The ninja does it for the rogue by granting great stealth and mobility and feels like what I would expect a Pathfinder 2.0 to be.
While the D&D4 comparison you made are valid, the situations are still not the same, and coming from Paizo, In my opinion the wisest way to do business would be to keep writting campaign settings, then in some years, start building the craze over Pathfinder's equivalent of D&D3's 3.5. A system easy to convert to and compatible with all existing campaigns, granting some native improvement to the rogue, fighter and monk, more versatility in weapons choice (I love Kirthfinder's idea of having a purpose and specific effects for EACH kind of weapon depending on your proficiency level, something I've been waiting for in eons while we still get 2-3 optimal choices and the remaining being crap, same thing for Kirthfinder's evolving feats), and overall some patches and fixes to the rules (stealth skill, feat taxes removed or granted an incentive to actually be picked, rogue talents...)

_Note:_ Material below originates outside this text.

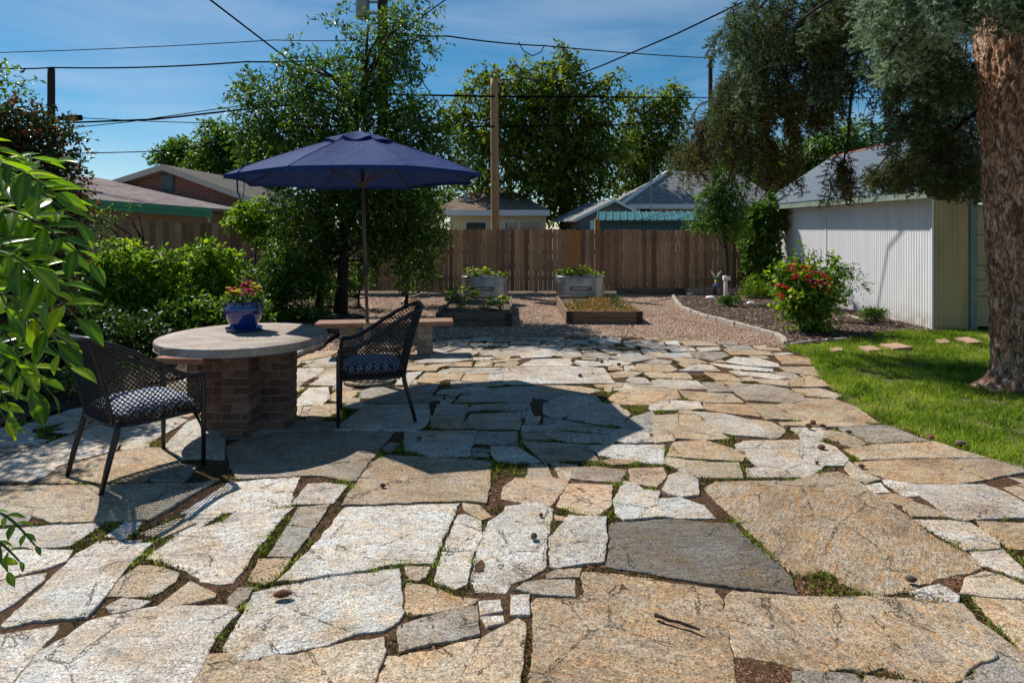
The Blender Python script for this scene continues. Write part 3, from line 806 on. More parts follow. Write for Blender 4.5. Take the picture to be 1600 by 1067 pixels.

But maybe I'm getting it wrong and am just too used to play at mid levels. There is just a reason why Pathfinder Society and modules stop at a certain level though - stories then just aren't that interesting or fun for most gaming groups, because your farm boy is a demigod who still gets owned by the BBEG who will obviously teleport away at will while sending meteors. I don't mind casters having the flashy effects and incredible versatility ; but that doesn't mind the martials should be left behind without any way to counter these effects. Again there is a reason two of the fan favourite barbarian powers are superstition and spell sunder : high level spellcasters make the game feel at best boring, at worst unfair for martials.